Ben de aynı görüşteyim. AK Parti'nin iktidardan indirileceğine inandılar. Bir beklenti içindeydiler. Ödüllendirileceklerini düşünüyorlardı. Yani yeni bir hükümet olacak, bunlar da bulanık suda balık avlayacaklardı. Sayın Mumcu da başta girilmesi taraftarıydı. Hatta 10 Anavatanlı milletvekili Meclis'e girme eğilimindeydi. Dikkat ederseniz Sayın Mumcu son ana kadar milletvekillerini parti genel merkezinde tuttu. Eğer o basın toplantısını TBMM'de yapsaydı vekillerin bir kısmı girecekti. Orada saat 3'e kadar vekilleri tutup bırakmamasının arkasındaki sebep buydu. Bırakırsam bunlar gider Meclis'e girer. O zaman da plan bozulacaktı.

HALK, KAPATMAYA 22 TEMMUZ'DAN DAHA SERT CEVAP VERECEK!

-27 Nisan bildirisiyle önü tıkanan siyaset 22 Temmuz seçimleri ile kendine bir çıkış yolu buldu.
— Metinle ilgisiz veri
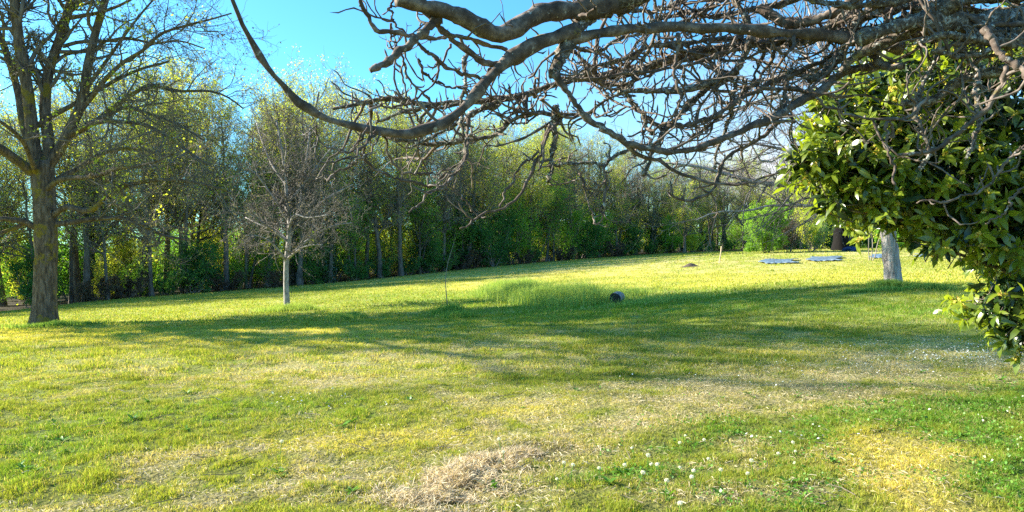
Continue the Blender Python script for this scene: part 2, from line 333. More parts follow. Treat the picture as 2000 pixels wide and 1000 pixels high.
def smooth_path(pts, K):
    """Catmull-Rom through pts (m,d) resampled to K"""
    p = np.asarray(pts, float)
    if len(p) == 2: p = np.array([p[0], p.mean(0), p[1]])
    q = np.vstack([2*p[0]-p[1], p, 2*p[-1]-p[-2]]); out = []
    for i in range(1, len(q)-2):
        t = np.linspace(0, 1, 12, endpoint=False)[:, None]; a, b, c, d = q[i-1:i+3]
        out.append(.5*((2*b)+(-a+c)*t+(2*a-5*b+4*c-d)*t**2+(-a+3*b-3*c+d)*t**3))
    out = np.vstack(out+[p[-1:]]); s = np.r_[0, np.cumsum(np.linalg.norm(np.diff(out[:, :3], axis=0), axis=1))]
    return np.stack([np.interp(np.linspace(0, s[-1], K), s, out[:, j]) for j in range(out.shape[1])], 1)
# ------------------------------------------------------------------ the wood
def forest_tree(seed, H, kind):
    """a tree standing at the origin: trunk with limbs, branches, foliage"""
    rng = np.random.default_rng(seed)
    K = 12; t = np.linspace(0, 1, K)
    nst = {'coppice': 3, 'twin': 2}.get(kind, 1); tr, rd = [], []
    for s in range(nst):
        lean = rng.normal(size=2)*(.05 if nst == 1 else .14); wob = np.cumsum(rng.normal(size=(K, 2))*.10, axis=0)
        P = np.stack([t*H*.95*lean[0]+wob[:, 0]*t, t*H*.95*lean[1]+wob[:, 1]*t, t*H*.95-.15], 1)
        if nst > 1: P[:, :2] += rng.normal(size=2)*.22
        r0 = {'big': .36, 'thin': .13, 'coppice': .12, 'twin': .22}.get(kind, .22)
        tr.append(P); rd.append(r0*(1-t*.85)**.9*(1+.5*np.exp(-t*25)))
    P0 = np.array(tr); R0 = np.array(rd)*.85
    big = kind == 'big'
    P1, R1 = grow(rng, P0, R0, 22+8*nst+(8 if big else 0), .2 if big else .27, .97, (35, 75), H*.36, .3, 8, .17, .13, .5, .25, .55)
    P2, R2 = grow(rng, np.concatenate([P1]), R1, 190, .15, 1, (30, 60), H*.13, .35, 6, .22, .10, .6, .3, .3, rmin=.012)
    P3, R3 = grow(rng, P2, R2, 900, .1, 1, (25, 60), H*.062, .4, 5, .25, .05, .7, .4, .3, rmin=.008)
    P4, R4 = grow(rng, P3, R3, 2300, .1, 1, (25, 65), H*.032, .4, 4, .28, .03, .8, .5, .2, rmin=.006)
    root = empty("forest_tree", (0, 0, 0))
    V, Fq = join([tubes(P0, R0, 9, rng, .04), tubes(P1, R1, 5, rng)]); mesh("trunk", V, Fq, M['bark'], root, True)
    V, Fq = join([tubes(P2, R2, 4, rng), tubes(P3, R3, 3, rng), tubes(P4, R4, 3, rng)]); mesh("branches", V, Fq, M['twig'], root)
    nl = {'bare': 1500, 'thin': 3300, 'light': 6600, 'leafy': 12500, 'big': 4700, 'coppice': 10000, 'twin': 3800}[kind]
    ps = along(rng, P4, nl, .10)
    V, Fq = quads(rng, ps, .10 if kind != 'bare' else .08, .6); clump = fbm(ps[:, 0]+ps[:, 2]*.7, ps[:, 1]+ps[:, 2], 1.6, seed)
    mesh("foliage", V, Fq, M['green'] if kind == 'coppice' else (M['buds'] if kind == 'bare' else M['spring']), root, rnd=np.clip((clump-.5)*2.2+.4+rng.normal(size=nl)*.07, 0, .8))
    if kind in ('big', 'twin'):
        n = 2600; k = rng.random(n)*H*.55; a = rng.random(n)*6.283; i = rng.integers(0, nst, n)
        c = np.stack([np.interp(k, P0[0][:, 2], P0[0][:, 0]) if nst == 1 else np.array([np.interp(kk, P0[ii][:, 2], P0[ii][:, 0]) for kk, ii in zip(k, i)]),
                      np.interp(k, P0[0][:, 2], P0[0][:, 1]) if nst == 1 else np.array([np.interp(kk, P0[ii][:, 2], P0[ii][:, 1]) for kk, ii in zip(k, i)]), k], 1)
        rad = .28+.16*rng.random(n)+.12*np.sin(k*1.3)
        c[:, 0] += np.cos(a)*rad; c[:, 1] += np.sin(a)*rad; V, Fq = quads(rng, c, .13, .9); mesh("ivy", V, Fq, M['ivy'], root, rnd=rng.random(n)*.6)
    return root
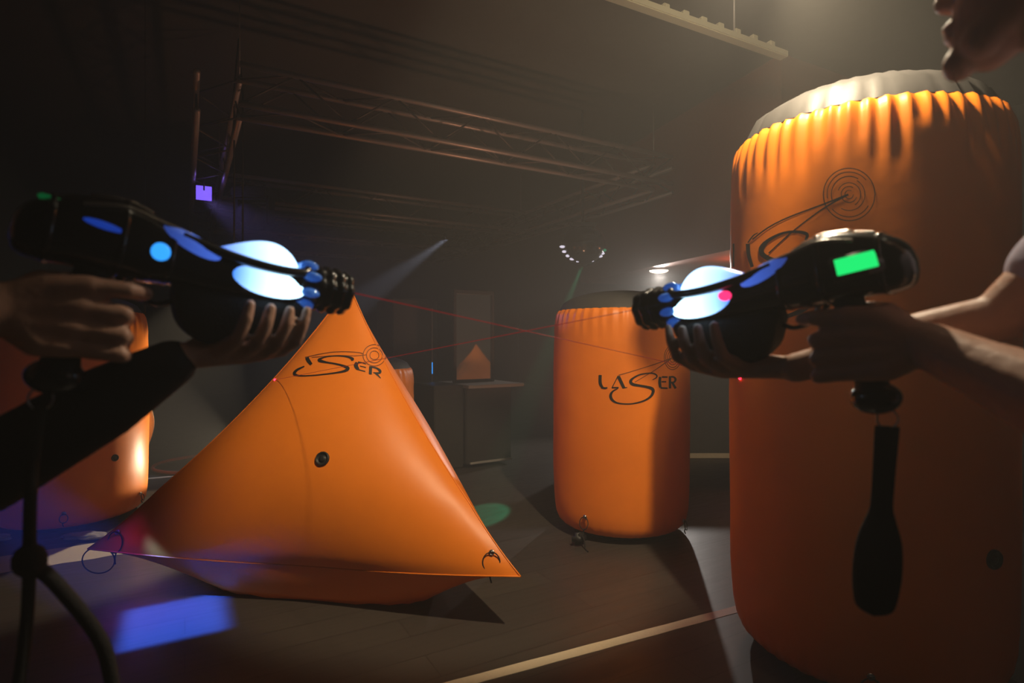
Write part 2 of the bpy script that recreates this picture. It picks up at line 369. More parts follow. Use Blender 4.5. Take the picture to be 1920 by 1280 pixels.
big, big_body = barrel('inflatable_barrel', (1.35, 2.235), 0.47, 1.985, 'tallest orange inflatable barrel at right, bright pleated rim, big faded LASER logo', dome=0.18, seed=3, pleat=0.013, npl=52)
mid, mid_body = barrel('inflatable_barrel', (0.705, 3.75), 0.432, 1.40, 'short upright orange barrel with black LASER logo in the centre of the floor', dome=0.13, seed=11, pleat=0.006)
left, left_body = barrel('inflatable_barrel', (-2.98, 3.90), 0.44, 1.40, 'short orange barrel at far left behind the pyramid, its right edge brightly lit', dome=0.13, seed=21, pleat=0.006)
far_, far_body = barrel('inflatable_barrel', (-1.27, 5.02), 0.41, 0.97, 'dim orange barrel mostly hidden behind the right slope of the pyramid', dome=0.12, seed=31, pleat=0.006)

def pyramid(name, L, R, B, A, label, sag=0.08, bulge=0.15):
    root = empty(name, ((L + R + B)/3*1.0).xy.to_3d()); tag(root, label, 'inflatable bunker')
    off = root.location.copy(); cen = (L + R + B + A)/4
    def pt(p, q, r, a, b, c, B_, ex, nrm, floor=False):
        x = p*a + q*b + r*c
        e = 4*(a*b*(1 - c)**3 + b*c*(1 - a)**3 + a*c*(1 - b)**3)
        hz = V((cen.x - x.x, cen.y - x.y, 0)).normalized(); hz.z = -0.1 - 0.5*min(1, max(0, (0.5 - x.z)/0.2)); x = x + hz*sag*e
        x = x + nrm*B_*(27*max(a*b*c, 0))**ex
        if x.z < 0.004: x.z = 0.004
        return x
    n = 56
    def face(p, q, r, B_, ex):
        nrm = (q - p).cross(r - p).normalized()
        if nrm.dot((p + q + r)/3 - cen) < 0: nrm = -nrm
        idx = {}; v = []; f = []
        for i in range(n + 1):
            for j in range(n + 1 - i):
                a = i/n; b = j/n; c = 1 - a - b
                idx[i, j] = len(v); v.append(pt(p, q, r, a, b, c, B_, ex, nrm) - off)
        for i in range(n):
            for j in range(n - i):
                f.append((idx[i, j], idx[i + 1, j], idx[i, j + 1]))
                if i + j < n - 1: f.append((idx[i + 1, j], idx[i + 1, j + 1], idx[i, j + 1]))
        return v, f
    g = G()
    for (p, q, r) in ((L, R, A), (R, B, A), (B, L, A)):
        v, f = face(p, q, r, bulge*(1.0 if r == A and p == L else 0.55), 0.75); g.add(v, f)
    side = g.build('fabric_sides', M['orange'], root)
    g = G(); v, f = face(L, R, B, 0.50, 0.9); g.add(v, f); g.build('fabric_base', M['orange'], root)
    # welded seam piping
    for (p, q) in ((L, R), (R, B), (B, L), (L, A), (R, A), (B, A)):
        pts = []
        for k in range(41):
            a = k/40; pts.append(pt(p, q, p, a, 1 - a, 0, 0, 1, V((0, 0, 1))) - off)
        g = G(); g.tube(pts, 0.0035, 6); g.build('seam', M['orange'], root)
    return root, side
pyr, pyr_side = pyramid('inflatable_pyramid', V((-1.945, 2.64, 0.25)), V((0.035, 2.33, 0.25)), V((-0.72, 4.18, 0.25)), V((-0.86, 3.05, 1.50)),
    'big orange inflatable pyramid with lifted corners and LASER logo, nearest the middle')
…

Sonucu tahmin ediyor muydunuz?

Açık söyleyeyim 27 Nisan sabahı AK Parti'nin oylarının yüzde 30'ların altında olduğunu düşünüyordum. Ancak bir oyun oynandı. Bunun üzerine halkımızın bu oyuna tepki göstereceğini önceden fark ettim. Çünkü ben halkın arasında yaşayan bir milletvekiliyim. Halk böyle dayatmalara ve baskılara karşı direniyor. Bunun sayısız örnekleri var. Onun için yüzde 47 oy beni hiç şaşırtmadı.

-Peki, AK Parti hakkında açılan kapatma davasıyla siyaset tıkandı yine. Çıkış yolu nedir sizce?

En güzel cevabı halk verecektir yine. Kim, hangi makam ve mevkide plan yapmaya çalışsa da halkın da bir planı var ve sandıkta bu cevabı veriyor.

-Umutsuz değilsiniz?

Kesinlikle. Bu tür hareketlerin neticeleri Türkiye'de hayırlara vesile olmuştur. 1960 darbesi Adalet Partisi'ni, 1980 müdahalesi Turgut Özal'ı; 28 Şubat AK Parti'yi ortaya çıkardı. 27 Nisan da AK Parti'nin daha da güçlenmesine vesile oldu. Halka rağmen hiçbir şeyin yapılamayacağını insanların görmesi lazım artık. Kim nerede demokrasi aleyhinde hangi planı yapmaya çalışırsa çalışsın buna karşı en güzel cevabı halk veriyor, bundan sonra da verecek. Artık demokrasi bütün kurum ve kurumlarıyla yerleşecek Türkiye'de. Halk yüzde 47 oy verdiği iktidarın bir iddianameyle ortadan kaldırılmak istendiğini görüyor. Bunun da cevabı 22 Temmuz'dan daha sert olacaktır.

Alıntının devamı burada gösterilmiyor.